Would you print the material exactly, starting at its first line and ending at the line holding "seg=10).build('rivet', 'screw', plate, 40)"?

Data for processing:
** begin **
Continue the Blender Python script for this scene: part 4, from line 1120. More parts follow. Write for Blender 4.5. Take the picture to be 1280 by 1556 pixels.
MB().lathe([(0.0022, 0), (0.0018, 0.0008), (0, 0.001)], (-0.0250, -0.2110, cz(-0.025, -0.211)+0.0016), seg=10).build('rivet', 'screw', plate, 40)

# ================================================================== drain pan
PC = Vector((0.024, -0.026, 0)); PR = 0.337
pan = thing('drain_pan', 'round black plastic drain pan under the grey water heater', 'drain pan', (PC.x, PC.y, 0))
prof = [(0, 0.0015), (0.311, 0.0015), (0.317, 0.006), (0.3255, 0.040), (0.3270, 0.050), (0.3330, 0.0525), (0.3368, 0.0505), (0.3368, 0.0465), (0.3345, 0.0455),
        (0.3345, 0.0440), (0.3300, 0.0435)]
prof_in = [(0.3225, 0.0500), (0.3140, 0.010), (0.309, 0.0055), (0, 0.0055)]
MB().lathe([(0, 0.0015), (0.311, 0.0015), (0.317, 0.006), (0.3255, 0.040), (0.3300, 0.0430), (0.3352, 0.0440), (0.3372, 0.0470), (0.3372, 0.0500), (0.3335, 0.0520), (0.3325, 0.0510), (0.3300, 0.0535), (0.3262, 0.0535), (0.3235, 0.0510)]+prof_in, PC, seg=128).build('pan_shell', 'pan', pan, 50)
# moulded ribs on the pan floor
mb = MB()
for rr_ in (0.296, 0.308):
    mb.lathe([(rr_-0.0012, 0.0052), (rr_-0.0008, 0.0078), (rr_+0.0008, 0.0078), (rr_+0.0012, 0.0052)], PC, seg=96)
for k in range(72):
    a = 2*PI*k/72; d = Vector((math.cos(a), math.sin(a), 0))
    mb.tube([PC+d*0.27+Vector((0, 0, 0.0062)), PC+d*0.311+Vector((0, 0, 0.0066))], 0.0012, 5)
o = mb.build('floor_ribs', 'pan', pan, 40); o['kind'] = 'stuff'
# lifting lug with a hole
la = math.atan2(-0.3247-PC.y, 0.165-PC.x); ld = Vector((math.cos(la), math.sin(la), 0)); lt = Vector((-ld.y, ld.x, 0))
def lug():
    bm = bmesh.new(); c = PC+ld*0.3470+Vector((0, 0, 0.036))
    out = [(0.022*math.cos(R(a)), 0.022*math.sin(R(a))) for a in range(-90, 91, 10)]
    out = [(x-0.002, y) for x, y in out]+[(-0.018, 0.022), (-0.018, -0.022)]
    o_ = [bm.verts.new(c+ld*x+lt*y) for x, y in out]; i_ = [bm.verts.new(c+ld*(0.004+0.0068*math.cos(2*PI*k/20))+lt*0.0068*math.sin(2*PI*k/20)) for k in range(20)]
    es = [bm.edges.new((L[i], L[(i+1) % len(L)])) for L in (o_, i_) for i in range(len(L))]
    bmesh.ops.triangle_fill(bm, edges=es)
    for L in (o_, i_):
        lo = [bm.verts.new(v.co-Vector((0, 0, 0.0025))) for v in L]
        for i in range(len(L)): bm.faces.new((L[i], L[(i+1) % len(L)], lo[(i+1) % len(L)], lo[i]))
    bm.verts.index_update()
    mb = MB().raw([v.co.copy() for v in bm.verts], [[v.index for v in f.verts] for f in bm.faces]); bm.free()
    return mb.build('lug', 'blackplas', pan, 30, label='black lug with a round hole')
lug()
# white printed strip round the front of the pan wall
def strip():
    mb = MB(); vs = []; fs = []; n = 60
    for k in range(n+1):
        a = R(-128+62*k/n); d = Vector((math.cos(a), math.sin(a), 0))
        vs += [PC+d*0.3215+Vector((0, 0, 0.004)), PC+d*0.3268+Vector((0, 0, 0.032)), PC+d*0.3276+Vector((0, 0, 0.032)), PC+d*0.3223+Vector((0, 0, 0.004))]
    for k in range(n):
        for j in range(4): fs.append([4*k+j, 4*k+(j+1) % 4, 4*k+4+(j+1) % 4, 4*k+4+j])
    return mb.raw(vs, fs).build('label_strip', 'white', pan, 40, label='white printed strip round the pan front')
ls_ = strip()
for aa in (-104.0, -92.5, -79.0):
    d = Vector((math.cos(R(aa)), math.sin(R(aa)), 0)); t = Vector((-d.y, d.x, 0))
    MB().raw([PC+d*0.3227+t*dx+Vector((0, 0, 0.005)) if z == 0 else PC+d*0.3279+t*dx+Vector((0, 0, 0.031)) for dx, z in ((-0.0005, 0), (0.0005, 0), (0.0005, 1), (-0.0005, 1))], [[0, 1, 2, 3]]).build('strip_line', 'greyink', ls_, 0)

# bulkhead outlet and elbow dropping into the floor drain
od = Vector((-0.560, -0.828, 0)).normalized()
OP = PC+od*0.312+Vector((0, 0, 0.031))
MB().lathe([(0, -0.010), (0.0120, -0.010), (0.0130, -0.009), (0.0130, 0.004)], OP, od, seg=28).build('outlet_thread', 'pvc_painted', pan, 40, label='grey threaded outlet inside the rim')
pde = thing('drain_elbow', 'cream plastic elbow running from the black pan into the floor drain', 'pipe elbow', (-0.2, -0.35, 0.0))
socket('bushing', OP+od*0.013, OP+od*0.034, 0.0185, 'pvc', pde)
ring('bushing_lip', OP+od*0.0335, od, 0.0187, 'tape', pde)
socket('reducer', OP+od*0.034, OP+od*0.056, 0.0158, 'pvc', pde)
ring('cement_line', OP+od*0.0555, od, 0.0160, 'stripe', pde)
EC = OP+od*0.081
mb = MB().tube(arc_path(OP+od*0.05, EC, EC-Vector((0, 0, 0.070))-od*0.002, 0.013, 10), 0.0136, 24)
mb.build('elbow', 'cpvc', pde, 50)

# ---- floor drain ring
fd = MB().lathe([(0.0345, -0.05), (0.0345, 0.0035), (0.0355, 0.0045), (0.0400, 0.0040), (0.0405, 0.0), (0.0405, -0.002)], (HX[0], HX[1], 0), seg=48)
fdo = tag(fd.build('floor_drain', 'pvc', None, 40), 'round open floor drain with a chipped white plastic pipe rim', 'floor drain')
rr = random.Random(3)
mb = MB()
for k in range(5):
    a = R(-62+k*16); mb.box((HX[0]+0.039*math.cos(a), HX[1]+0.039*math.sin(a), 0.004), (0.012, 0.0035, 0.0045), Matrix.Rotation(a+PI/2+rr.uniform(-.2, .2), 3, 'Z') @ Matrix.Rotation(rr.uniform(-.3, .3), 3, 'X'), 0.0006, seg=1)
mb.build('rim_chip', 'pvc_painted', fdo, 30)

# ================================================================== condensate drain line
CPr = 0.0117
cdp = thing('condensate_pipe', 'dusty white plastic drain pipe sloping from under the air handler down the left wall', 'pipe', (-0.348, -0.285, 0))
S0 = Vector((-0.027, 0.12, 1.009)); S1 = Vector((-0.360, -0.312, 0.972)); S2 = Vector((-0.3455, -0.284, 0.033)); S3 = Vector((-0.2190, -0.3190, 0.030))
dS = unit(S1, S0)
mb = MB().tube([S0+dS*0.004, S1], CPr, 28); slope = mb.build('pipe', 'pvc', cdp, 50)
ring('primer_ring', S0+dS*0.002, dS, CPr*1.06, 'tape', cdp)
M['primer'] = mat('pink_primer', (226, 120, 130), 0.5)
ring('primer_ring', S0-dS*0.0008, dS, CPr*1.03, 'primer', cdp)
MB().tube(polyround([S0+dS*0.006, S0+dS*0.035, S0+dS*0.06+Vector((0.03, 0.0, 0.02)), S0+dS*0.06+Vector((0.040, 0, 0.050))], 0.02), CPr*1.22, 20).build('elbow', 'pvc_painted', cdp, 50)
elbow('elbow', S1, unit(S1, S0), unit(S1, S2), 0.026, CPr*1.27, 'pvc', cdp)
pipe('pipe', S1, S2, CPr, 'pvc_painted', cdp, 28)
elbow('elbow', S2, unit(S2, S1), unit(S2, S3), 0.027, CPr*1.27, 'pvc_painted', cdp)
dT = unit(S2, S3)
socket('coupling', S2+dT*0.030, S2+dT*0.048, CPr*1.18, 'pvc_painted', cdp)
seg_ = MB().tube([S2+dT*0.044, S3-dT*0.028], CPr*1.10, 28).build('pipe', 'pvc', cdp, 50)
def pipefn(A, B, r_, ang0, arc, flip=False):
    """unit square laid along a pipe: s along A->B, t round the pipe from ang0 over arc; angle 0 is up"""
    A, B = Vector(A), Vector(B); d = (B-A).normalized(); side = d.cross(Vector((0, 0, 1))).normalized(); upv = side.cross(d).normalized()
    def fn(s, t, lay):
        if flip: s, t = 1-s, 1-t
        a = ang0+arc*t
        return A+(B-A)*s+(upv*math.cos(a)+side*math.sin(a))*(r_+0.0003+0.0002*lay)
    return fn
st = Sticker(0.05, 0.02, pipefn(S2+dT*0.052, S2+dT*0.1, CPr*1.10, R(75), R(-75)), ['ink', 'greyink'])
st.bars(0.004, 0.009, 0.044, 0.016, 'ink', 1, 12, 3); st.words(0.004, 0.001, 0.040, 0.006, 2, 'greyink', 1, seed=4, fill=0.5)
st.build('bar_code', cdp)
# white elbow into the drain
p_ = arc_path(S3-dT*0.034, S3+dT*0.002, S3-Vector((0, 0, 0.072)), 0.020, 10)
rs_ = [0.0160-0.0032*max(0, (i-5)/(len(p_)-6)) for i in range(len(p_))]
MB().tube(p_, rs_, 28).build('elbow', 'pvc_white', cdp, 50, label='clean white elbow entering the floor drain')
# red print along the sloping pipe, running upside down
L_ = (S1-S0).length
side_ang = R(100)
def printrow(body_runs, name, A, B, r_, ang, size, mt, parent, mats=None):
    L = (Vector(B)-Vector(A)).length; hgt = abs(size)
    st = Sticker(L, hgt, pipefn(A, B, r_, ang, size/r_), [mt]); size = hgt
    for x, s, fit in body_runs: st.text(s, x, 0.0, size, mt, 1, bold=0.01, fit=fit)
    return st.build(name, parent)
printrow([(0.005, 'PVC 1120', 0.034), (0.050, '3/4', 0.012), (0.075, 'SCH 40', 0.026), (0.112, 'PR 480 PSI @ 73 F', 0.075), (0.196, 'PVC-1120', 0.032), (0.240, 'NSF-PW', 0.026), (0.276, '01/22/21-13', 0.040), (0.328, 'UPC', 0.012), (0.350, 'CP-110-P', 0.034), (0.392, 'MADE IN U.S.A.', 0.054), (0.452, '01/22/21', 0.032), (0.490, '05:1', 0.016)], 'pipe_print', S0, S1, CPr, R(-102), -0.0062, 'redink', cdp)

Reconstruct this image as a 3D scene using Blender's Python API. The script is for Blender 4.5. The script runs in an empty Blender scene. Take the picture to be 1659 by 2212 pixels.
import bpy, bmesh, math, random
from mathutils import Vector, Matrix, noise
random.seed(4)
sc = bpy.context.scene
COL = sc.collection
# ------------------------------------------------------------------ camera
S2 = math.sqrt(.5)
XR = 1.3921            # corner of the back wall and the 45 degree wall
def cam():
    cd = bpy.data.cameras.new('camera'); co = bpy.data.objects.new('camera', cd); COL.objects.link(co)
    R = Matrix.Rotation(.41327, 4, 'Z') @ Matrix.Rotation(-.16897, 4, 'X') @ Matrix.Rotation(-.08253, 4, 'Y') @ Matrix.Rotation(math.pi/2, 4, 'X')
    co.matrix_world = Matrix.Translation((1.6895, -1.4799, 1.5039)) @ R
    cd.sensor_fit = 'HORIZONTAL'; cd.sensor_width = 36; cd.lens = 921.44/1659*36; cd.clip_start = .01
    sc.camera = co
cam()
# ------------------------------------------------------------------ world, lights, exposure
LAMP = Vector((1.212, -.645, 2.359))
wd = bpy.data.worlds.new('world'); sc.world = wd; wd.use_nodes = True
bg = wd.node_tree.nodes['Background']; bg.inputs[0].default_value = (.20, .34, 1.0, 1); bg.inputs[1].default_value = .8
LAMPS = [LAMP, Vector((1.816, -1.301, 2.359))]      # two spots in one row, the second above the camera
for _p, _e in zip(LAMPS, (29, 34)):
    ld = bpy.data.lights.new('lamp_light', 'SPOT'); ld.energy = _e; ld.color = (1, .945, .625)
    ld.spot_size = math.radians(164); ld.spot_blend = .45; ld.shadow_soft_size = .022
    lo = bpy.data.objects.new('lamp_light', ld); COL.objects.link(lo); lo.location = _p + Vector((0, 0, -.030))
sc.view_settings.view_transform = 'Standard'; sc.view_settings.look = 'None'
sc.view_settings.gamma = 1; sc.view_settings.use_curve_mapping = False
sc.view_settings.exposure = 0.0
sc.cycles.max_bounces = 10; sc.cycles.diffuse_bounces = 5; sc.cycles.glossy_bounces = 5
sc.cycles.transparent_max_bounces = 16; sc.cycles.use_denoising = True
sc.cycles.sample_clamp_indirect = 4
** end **
Final result:
Continue the Blender Python script for this scene: part 4, from line 1120. More parts follow. Write for Blender 4.5. Take the picture to be 1280 by 1556 pixels.
MB().lathe([(0.0022, 0), (0.0018, 0.0008), (0, 0.001)], (-0.0250, -0.2110, cz(-0.025, -0.211)+0.0016), seg=10).build('rivet', 'screw', plate, 40)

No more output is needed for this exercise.